In pop music there are three distinct 80's revivals going on. The dominant one — known variously as electro or nu-wave — harks back to the plastic 80's of synthesizers and robotic voices. Then there is the 80's of glammed-up "hair metal," as resurrected by performers like Andrew W. K., whose MTV favorite "Party Hard" pays homage to the rabble-rousing anthems of Twisted Sister and Mötley Crüe. Finally there's the mid-80's wave of 60's-influenced noise-pop from groups like Jesus and Mary Chain, as revived by bands like Black Rebel Motorcycle Club.

This last microtrend — effectively a re-revival — highlights one of the ironies of the 80's resurgence, for the 80's were the first era in pop in which recycling and retrospection became rife. There were vogues for ska, rockabilly, psychedelia and other musical antecedents.

"With 1980's retro, we have reached the point of second-order recycling," said Andrew Ross, a cultural critic who is the director of the American studies program at New York University. "It's the equivalent, God forbid, of double quotation marks."
What most people find alluring about the 80's, though, is its spirit of futurism.
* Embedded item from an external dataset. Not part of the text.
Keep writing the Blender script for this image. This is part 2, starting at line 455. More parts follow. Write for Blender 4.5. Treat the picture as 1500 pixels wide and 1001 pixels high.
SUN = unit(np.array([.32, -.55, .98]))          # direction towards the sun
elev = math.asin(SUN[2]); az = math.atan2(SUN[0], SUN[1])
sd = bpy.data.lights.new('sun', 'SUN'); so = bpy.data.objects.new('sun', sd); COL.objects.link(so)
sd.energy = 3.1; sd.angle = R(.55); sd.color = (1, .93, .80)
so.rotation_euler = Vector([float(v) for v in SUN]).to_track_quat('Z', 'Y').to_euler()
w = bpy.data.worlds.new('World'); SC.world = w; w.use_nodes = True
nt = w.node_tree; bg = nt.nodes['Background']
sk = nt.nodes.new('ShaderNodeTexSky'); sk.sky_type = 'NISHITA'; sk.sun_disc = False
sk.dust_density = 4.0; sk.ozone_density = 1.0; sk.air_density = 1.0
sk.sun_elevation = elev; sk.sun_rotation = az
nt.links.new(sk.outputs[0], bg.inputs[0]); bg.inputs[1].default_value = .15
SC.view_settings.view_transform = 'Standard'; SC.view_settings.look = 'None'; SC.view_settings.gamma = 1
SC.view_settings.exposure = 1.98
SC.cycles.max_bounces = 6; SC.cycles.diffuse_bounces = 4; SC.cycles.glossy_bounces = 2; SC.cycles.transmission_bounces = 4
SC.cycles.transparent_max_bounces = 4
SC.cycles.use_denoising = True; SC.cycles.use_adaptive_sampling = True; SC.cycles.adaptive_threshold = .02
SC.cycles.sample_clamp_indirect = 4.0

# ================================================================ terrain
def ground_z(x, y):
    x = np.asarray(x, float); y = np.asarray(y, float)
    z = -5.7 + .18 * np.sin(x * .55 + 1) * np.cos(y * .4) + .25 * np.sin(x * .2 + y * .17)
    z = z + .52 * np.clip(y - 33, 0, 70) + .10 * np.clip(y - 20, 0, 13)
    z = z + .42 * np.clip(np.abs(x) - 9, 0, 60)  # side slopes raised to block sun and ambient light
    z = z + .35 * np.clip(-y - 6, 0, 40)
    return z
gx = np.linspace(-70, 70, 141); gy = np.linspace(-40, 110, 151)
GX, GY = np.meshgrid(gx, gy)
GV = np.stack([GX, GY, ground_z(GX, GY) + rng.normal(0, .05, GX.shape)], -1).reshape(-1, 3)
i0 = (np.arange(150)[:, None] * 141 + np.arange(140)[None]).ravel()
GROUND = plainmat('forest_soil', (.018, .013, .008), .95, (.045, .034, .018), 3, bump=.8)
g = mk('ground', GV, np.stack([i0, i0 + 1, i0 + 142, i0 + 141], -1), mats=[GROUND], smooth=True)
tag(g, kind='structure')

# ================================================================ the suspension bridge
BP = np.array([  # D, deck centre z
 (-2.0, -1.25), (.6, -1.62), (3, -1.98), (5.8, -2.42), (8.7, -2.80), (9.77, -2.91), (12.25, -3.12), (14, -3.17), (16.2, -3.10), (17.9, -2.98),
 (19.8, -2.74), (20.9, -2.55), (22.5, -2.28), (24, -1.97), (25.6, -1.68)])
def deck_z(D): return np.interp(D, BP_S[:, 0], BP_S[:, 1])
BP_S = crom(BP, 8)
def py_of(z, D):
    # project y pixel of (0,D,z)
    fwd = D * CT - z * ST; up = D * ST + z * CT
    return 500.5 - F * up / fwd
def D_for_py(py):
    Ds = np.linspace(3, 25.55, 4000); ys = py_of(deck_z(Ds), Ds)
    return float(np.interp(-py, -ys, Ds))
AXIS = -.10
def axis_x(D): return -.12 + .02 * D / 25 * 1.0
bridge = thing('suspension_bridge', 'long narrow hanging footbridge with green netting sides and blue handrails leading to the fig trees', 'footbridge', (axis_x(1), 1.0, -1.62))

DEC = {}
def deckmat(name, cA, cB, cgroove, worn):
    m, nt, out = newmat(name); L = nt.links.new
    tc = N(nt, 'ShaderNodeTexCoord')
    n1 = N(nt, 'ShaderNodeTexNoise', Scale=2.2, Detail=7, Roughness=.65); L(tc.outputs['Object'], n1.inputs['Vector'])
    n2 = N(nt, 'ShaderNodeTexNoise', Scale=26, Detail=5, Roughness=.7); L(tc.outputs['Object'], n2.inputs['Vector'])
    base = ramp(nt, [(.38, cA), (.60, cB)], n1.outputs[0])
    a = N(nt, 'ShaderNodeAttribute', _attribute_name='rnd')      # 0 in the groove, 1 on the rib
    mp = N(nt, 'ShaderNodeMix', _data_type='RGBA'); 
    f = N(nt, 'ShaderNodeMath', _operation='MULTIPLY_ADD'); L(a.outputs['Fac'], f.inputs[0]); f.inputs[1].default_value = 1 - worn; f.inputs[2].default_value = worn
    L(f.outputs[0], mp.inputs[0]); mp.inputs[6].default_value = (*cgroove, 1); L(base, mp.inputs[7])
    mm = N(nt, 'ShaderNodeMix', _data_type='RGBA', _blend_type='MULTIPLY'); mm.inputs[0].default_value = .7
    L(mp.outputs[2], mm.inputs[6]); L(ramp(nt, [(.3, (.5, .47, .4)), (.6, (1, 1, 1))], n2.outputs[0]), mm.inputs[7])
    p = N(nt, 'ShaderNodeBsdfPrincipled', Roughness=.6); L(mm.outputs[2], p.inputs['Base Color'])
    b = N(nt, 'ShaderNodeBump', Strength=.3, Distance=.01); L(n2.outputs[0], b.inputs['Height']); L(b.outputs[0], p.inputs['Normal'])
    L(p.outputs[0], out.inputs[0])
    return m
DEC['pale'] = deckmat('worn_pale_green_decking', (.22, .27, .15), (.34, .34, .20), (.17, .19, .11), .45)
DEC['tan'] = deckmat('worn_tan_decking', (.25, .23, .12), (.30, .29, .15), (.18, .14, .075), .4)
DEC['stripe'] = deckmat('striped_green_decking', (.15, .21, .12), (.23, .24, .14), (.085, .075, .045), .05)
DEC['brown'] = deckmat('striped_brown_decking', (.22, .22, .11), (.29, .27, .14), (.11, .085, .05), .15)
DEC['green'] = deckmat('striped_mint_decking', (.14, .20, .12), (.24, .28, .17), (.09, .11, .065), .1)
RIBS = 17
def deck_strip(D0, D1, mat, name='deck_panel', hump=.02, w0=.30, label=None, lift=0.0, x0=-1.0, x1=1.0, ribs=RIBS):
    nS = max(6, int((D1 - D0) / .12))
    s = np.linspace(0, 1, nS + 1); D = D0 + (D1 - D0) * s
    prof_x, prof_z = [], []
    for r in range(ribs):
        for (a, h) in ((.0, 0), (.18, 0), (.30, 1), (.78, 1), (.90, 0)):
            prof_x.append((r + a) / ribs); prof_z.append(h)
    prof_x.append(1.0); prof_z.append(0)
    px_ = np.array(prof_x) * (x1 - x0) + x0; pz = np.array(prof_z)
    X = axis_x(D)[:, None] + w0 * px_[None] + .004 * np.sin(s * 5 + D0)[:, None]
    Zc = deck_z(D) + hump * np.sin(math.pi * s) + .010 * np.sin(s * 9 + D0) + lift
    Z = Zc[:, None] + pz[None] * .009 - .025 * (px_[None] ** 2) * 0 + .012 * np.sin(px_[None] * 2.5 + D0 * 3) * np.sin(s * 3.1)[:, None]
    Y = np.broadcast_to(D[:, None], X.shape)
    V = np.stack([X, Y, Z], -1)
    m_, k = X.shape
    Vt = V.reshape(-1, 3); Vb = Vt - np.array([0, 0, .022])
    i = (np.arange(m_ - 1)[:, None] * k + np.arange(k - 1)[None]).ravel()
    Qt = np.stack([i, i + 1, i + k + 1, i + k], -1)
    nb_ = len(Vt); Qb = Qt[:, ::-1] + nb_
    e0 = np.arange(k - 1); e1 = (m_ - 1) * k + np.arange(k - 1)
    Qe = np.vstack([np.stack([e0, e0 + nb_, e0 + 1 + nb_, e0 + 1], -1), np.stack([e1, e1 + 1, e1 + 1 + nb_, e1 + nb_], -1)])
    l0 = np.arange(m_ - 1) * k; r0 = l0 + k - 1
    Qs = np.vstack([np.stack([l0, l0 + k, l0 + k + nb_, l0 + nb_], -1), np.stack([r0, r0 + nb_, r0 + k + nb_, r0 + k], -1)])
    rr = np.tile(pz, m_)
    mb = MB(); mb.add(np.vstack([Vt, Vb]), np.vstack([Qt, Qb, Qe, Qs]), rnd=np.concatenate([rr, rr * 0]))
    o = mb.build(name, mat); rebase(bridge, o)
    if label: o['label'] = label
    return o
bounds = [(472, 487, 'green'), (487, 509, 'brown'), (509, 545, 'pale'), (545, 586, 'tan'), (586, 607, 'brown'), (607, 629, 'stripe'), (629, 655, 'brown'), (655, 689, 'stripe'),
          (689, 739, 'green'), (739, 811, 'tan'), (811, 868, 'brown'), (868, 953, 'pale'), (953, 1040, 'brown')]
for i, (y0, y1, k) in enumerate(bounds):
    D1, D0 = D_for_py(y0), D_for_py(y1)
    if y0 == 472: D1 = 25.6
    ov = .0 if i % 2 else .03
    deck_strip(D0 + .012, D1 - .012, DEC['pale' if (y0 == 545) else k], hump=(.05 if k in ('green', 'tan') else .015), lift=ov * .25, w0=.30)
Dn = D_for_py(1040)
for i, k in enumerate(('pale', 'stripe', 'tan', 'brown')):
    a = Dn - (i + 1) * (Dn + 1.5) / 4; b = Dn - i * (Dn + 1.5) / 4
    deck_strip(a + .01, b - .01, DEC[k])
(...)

Groups like Adult and Fischerspooner look back to the early 80's, when synthesizers, sequencers and drum machines transformed the sound of both mainstream pop and underground dance music. The aesthetic can be summed up by the oxymoronic term "retro-futurist."
Modern digital technology is so sophisticated that producers make electronic music that sounds almost as if it were played by a live band, full of subtle rhythmic irregularities that create a humanlike feel and jazzy swing. But just as punk rockers embraced a raw, elemental music, rejecting the overproduced sound of 70's rock, today's electro groups use old-fashioned synthesizers and drum machines. They prefer cold tones and stiff beats because they evoke a period when electronic music seemed alien and forbiddingly novel. They are making machine-music and proud of it.